岩崎美隆文庫デジタル化と近世国学者たちの知のネットワーク解明のためテキスト化の規格作成 乾 善彦

廣瀬本万葉集のTEI化による古典籍情報資源化

 

本学図書館には岩崎美隆文庫をはじめ、国学者たちの旧蔵書が多く所蔵されています。
それらには決まって、彼らの学習の跡が「書入れ」の形で残されています。それらは、師説の継承と共に自分自身の発見の証でもあります。
彼らはまず、師説を丁寧に書き込んで、その上に自説を展開するという方法をとっていました。
本居宣長記念館には、万葉集と百人一首改観抄の宣長自筆書入本が残されています。
本学岩崎文庫の百人一首改観抄は、宣長自筆本とそっくりであり、貴重書庫の寛永版本万葉集も宣長自筆書入本そっくりなのです。
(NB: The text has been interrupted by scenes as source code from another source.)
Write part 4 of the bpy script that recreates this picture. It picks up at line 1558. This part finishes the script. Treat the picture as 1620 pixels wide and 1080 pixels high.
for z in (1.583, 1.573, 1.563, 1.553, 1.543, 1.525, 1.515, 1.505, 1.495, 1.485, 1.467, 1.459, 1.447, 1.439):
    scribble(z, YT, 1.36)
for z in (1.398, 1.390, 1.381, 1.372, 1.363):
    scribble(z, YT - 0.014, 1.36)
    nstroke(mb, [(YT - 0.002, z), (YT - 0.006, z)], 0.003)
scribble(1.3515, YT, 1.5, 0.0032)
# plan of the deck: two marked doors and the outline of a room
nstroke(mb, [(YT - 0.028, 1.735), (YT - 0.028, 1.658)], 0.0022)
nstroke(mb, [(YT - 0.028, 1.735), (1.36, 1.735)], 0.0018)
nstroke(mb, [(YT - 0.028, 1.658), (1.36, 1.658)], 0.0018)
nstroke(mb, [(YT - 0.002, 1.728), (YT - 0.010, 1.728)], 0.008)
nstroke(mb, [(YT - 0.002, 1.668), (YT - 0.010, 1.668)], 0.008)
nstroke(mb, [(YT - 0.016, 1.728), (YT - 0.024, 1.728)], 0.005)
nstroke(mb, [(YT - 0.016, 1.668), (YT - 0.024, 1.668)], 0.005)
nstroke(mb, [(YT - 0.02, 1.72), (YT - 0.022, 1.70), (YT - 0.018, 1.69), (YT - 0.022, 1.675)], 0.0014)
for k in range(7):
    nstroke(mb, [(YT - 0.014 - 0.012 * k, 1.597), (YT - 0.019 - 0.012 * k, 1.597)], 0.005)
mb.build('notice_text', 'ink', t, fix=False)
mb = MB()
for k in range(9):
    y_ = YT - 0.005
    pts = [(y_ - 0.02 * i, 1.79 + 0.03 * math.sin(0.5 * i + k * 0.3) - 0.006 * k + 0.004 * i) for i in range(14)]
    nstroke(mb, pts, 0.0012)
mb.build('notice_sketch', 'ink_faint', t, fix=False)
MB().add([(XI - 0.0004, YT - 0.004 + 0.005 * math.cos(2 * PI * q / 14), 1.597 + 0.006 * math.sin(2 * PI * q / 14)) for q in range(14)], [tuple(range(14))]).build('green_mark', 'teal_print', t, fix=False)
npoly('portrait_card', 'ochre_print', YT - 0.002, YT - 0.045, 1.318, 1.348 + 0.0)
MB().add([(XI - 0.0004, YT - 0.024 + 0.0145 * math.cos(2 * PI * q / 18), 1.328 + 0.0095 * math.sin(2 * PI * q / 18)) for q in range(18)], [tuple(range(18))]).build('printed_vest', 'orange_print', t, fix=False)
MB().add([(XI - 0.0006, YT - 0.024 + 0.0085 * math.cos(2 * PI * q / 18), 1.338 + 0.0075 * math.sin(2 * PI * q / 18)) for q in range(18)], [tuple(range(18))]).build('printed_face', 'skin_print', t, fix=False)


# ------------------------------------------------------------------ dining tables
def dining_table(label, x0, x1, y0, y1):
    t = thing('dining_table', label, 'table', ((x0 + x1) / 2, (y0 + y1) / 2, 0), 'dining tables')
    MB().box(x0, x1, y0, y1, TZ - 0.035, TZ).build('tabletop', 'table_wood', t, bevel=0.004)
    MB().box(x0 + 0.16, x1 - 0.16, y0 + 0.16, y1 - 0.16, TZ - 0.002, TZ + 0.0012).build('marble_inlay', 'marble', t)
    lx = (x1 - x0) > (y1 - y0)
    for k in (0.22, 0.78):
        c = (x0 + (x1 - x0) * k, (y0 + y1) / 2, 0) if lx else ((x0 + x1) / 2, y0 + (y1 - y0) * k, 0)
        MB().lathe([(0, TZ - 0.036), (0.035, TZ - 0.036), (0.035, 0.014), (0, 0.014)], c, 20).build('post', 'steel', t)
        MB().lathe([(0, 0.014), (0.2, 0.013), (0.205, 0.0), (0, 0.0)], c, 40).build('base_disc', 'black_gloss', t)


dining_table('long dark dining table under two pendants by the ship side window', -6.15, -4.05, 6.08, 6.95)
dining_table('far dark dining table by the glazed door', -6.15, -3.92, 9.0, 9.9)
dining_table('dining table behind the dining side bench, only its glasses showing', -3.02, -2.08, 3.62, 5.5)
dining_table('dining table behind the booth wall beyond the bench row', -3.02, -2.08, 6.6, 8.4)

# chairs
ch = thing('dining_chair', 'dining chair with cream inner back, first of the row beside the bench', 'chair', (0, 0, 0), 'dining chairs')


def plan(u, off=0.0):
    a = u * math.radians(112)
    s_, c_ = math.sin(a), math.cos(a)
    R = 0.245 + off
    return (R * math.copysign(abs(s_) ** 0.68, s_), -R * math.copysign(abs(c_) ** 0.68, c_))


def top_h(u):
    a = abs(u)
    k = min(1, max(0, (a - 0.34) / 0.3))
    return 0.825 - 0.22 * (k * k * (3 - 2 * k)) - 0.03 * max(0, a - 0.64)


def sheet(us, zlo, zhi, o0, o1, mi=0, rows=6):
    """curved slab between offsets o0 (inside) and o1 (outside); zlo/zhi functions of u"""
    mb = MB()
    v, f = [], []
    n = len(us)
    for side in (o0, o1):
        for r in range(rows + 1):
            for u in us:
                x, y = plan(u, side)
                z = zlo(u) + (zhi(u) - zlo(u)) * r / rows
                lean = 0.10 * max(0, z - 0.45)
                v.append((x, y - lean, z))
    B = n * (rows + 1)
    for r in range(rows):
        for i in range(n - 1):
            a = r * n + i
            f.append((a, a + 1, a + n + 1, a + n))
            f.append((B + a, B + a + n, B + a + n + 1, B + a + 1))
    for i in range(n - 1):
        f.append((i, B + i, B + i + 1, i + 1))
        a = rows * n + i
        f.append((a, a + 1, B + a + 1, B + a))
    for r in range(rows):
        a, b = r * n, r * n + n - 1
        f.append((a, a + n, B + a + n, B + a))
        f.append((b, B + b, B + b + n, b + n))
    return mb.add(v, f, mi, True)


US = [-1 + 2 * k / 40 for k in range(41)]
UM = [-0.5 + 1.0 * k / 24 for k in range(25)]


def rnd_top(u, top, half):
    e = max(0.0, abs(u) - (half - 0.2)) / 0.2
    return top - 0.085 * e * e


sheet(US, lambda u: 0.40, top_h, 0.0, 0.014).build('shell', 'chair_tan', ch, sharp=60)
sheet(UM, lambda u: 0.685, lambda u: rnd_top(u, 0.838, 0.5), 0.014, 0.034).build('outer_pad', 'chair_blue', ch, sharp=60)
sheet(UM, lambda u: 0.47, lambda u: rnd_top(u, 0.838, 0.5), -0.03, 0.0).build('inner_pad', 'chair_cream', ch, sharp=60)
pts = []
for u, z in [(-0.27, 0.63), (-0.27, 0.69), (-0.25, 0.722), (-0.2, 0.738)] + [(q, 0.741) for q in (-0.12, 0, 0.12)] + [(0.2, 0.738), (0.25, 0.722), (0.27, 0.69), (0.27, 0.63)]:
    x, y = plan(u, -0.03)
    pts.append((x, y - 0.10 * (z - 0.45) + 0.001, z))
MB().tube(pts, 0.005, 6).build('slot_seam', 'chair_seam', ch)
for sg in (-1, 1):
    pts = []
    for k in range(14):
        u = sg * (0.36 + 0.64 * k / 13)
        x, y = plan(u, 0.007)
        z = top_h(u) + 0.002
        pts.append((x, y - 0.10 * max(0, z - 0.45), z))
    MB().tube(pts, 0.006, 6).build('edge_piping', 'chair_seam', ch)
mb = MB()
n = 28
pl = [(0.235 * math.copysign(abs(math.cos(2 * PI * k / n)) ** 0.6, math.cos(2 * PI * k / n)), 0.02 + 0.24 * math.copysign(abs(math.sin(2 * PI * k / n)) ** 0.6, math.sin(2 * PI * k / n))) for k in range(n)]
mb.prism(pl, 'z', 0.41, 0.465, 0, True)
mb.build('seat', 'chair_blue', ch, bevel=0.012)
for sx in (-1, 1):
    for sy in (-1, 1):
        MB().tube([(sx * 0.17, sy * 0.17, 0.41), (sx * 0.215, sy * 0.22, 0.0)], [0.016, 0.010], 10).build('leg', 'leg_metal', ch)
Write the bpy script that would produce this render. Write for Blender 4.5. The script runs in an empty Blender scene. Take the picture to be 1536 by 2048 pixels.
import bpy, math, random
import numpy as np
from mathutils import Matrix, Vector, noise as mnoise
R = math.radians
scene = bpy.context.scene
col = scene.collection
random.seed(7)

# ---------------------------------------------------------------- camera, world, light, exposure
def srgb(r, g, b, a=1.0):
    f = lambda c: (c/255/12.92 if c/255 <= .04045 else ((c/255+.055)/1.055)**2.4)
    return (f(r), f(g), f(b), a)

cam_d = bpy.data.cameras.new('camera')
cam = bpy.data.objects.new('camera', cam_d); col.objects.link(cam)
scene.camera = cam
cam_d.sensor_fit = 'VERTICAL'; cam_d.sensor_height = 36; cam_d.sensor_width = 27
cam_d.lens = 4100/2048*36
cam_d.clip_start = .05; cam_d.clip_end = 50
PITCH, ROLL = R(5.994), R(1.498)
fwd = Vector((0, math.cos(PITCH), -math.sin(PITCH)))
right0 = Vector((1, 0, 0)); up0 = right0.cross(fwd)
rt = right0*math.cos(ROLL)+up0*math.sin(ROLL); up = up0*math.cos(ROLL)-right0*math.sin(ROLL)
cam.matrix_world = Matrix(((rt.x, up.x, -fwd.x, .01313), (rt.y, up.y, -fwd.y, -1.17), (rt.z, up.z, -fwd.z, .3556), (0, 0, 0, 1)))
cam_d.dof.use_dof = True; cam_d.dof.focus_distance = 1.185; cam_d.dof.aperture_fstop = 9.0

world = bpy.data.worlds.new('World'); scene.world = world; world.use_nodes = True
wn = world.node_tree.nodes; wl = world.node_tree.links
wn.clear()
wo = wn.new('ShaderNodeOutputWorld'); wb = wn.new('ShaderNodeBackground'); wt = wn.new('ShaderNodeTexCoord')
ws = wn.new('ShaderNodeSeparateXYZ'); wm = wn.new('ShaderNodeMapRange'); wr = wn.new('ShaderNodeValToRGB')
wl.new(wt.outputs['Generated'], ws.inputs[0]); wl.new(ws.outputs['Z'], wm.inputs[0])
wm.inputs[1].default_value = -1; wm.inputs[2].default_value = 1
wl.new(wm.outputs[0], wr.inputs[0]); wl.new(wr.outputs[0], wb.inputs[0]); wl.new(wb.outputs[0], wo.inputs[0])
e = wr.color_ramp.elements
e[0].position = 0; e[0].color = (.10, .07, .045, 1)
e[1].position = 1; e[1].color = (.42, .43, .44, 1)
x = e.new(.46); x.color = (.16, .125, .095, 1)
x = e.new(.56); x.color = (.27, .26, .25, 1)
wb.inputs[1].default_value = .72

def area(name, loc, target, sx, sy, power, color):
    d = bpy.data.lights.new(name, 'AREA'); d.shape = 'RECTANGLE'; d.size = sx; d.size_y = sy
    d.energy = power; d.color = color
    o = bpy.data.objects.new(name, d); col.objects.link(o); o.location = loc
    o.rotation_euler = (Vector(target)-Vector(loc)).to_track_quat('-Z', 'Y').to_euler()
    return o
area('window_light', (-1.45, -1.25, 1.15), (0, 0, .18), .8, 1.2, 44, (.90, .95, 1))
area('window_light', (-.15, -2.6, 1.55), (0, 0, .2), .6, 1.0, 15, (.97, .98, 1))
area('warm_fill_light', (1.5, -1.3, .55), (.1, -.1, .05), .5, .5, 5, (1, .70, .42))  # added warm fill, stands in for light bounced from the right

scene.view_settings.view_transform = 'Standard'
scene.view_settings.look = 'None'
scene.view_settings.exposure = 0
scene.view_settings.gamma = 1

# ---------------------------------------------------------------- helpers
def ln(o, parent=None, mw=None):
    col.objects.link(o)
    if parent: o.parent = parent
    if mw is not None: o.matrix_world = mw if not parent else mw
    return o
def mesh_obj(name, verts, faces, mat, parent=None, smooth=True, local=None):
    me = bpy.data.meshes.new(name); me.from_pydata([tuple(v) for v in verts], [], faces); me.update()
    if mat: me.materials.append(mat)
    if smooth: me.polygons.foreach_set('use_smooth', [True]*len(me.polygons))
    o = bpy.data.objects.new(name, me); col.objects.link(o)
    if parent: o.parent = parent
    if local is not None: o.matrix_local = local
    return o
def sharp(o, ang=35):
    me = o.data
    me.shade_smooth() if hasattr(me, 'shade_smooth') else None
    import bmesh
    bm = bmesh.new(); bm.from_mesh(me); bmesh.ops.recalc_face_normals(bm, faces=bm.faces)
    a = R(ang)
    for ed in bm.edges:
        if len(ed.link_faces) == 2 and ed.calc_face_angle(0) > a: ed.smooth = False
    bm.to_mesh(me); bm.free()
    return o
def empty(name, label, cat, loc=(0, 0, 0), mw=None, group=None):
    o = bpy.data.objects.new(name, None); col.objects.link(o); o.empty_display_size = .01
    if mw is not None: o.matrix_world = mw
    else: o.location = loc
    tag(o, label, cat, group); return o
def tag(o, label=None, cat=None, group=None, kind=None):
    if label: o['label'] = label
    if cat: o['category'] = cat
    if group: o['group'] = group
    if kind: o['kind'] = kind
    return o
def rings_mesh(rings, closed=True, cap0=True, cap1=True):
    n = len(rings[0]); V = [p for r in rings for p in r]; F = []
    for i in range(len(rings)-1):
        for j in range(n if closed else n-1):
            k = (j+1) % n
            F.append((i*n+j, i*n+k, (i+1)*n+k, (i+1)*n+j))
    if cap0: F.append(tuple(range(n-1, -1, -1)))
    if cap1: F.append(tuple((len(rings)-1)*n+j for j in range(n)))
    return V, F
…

そこで、同類の書入本をデジタル化してテキストデータを作成書き入れを集大成するための足掛かりを作ることができると考えています。

同時に、本学所蔵廣瀬本万葉集の書記情報をTEIデータ化する作業を行っています。
これも、書入れ本研究のためのデータ化のひな形作りです。
これによって、古典の書き入れを情報資源としてさまざまな活用が可能になると考えています。